* Start Supplied material *

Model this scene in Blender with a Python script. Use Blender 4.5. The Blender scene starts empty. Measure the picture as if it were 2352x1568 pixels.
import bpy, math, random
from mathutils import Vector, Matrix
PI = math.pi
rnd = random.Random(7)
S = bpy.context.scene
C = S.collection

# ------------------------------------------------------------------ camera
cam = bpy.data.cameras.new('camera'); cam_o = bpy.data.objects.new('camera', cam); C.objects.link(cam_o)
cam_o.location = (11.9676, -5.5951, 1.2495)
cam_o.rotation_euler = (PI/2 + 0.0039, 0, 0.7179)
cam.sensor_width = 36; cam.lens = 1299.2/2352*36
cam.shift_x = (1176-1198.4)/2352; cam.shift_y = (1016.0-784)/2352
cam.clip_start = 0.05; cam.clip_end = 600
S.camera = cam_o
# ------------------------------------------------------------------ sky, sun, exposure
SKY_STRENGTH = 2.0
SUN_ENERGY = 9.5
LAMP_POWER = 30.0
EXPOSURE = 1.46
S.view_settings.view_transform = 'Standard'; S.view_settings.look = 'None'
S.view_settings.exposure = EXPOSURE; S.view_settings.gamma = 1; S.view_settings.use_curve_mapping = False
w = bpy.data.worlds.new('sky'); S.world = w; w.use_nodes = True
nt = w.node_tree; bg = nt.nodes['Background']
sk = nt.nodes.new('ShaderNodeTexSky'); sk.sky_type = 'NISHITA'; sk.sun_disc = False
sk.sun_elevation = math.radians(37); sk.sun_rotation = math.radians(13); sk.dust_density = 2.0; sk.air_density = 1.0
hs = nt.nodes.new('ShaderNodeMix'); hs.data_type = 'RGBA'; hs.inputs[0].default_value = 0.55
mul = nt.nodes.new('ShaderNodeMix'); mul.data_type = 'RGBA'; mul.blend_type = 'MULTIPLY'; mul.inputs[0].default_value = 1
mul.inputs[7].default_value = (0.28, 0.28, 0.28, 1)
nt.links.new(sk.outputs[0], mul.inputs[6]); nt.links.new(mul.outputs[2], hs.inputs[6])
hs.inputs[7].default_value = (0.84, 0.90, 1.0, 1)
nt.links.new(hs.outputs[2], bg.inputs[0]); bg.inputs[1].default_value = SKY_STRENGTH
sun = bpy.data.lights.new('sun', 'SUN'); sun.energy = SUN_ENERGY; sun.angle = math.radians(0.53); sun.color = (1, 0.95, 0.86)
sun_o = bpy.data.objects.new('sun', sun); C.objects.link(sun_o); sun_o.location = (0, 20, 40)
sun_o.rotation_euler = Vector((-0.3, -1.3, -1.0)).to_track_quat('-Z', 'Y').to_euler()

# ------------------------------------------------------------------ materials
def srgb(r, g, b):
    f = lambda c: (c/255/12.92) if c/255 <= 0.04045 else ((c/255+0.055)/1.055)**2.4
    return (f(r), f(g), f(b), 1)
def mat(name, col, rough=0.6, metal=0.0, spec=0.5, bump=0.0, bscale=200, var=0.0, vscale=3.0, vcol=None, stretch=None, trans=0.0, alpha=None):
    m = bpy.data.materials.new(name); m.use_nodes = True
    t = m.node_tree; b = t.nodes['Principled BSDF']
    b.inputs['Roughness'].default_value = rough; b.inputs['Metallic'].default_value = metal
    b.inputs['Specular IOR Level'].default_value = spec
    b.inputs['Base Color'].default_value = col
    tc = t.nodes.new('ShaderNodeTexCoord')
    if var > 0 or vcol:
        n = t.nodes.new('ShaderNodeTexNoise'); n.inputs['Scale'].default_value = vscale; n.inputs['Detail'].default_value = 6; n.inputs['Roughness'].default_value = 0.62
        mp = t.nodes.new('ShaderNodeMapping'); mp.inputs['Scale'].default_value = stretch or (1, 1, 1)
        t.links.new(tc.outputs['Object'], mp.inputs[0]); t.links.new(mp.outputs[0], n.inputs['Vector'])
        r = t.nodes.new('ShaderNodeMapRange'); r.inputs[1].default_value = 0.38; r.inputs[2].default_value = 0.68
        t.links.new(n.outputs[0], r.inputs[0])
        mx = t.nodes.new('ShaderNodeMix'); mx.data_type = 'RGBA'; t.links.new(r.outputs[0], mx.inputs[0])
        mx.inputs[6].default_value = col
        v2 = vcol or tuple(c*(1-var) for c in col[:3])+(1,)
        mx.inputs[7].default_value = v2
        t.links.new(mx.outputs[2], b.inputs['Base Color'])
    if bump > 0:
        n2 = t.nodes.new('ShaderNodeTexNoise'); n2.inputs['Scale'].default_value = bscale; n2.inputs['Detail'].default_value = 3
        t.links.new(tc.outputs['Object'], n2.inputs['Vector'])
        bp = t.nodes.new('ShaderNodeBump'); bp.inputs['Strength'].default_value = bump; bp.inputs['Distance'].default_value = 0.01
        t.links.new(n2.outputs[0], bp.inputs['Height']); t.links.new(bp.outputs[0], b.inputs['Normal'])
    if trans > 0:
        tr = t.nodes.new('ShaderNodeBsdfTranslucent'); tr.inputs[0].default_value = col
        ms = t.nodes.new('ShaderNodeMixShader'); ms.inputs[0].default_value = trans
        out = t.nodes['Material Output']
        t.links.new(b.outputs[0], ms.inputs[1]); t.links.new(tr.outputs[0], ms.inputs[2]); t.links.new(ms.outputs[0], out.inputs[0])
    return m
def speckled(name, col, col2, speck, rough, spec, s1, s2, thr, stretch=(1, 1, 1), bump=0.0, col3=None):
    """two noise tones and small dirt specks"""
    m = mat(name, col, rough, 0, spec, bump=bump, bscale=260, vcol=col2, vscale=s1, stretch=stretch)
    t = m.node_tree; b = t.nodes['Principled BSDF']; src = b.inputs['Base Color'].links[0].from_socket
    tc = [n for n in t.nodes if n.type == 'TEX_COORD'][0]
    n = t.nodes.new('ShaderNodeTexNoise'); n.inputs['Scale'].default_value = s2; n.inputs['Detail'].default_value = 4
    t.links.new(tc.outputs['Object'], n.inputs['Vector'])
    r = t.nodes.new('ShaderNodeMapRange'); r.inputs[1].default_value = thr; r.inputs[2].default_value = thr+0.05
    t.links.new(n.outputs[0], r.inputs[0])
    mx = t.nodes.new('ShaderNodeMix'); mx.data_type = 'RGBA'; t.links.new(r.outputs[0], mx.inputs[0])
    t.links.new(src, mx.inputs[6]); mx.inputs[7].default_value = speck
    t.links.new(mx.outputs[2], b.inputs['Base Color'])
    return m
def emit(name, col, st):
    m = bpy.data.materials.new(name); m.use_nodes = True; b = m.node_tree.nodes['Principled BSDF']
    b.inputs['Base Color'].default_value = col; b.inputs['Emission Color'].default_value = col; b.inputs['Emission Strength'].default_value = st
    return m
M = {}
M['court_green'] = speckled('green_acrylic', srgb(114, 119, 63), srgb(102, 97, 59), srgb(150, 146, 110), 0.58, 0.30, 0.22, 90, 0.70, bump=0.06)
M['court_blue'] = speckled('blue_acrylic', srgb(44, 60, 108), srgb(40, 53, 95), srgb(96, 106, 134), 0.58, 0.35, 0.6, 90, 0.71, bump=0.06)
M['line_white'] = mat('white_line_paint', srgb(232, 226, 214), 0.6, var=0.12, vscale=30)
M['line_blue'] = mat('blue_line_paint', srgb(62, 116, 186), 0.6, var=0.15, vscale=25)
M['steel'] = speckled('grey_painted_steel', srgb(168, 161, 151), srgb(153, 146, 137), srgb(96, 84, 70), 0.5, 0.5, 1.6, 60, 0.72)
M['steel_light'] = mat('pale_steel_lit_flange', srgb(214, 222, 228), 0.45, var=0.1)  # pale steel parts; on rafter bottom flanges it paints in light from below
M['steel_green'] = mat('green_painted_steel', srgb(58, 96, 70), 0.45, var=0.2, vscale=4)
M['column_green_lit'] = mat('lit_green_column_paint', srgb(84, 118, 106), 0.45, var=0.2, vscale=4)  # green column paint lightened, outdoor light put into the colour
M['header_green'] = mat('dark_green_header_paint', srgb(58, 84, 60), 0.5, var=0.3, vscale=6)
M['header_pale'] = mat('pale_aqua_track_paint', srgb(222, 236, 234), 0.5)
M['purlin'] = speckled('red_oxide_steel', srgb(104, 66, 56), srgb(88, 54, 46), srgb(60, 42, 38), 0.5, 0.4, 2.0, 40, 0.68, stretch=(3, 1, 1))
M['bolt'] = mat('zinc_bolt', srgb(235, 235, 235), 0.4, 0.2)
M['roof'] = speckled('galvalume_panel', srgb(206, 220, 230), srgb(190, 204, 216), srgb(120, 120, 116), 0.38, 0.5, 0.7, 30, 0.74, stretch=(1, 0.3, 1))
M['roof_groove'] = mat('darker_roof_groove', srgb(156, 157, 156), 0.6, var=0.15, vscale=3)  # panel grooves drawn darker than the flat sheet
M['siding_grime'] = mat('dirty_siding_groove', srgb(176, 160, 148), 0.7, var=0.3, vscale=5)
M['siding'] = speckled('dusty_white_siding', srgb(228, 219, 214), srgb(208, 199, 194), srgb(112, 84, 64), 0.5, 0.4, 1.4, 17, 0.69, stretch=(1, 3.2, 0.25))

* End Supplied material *

Emit, unaltered, the lines from the top of the listing down through the line that holds "C = S.collection"; emit nothing else.

_Right answer_.
Model this scene in Blender with a Python script. Use Blender 4.5. The Blender scene starts empty. Measure the picture as if it were 2352x1568 pixels.
import bpy, math, random
from mathutils import Vector, Matrix
PI = math.pi
rnd = random.Random(7)
S = bpy.context.scene
C = S.collection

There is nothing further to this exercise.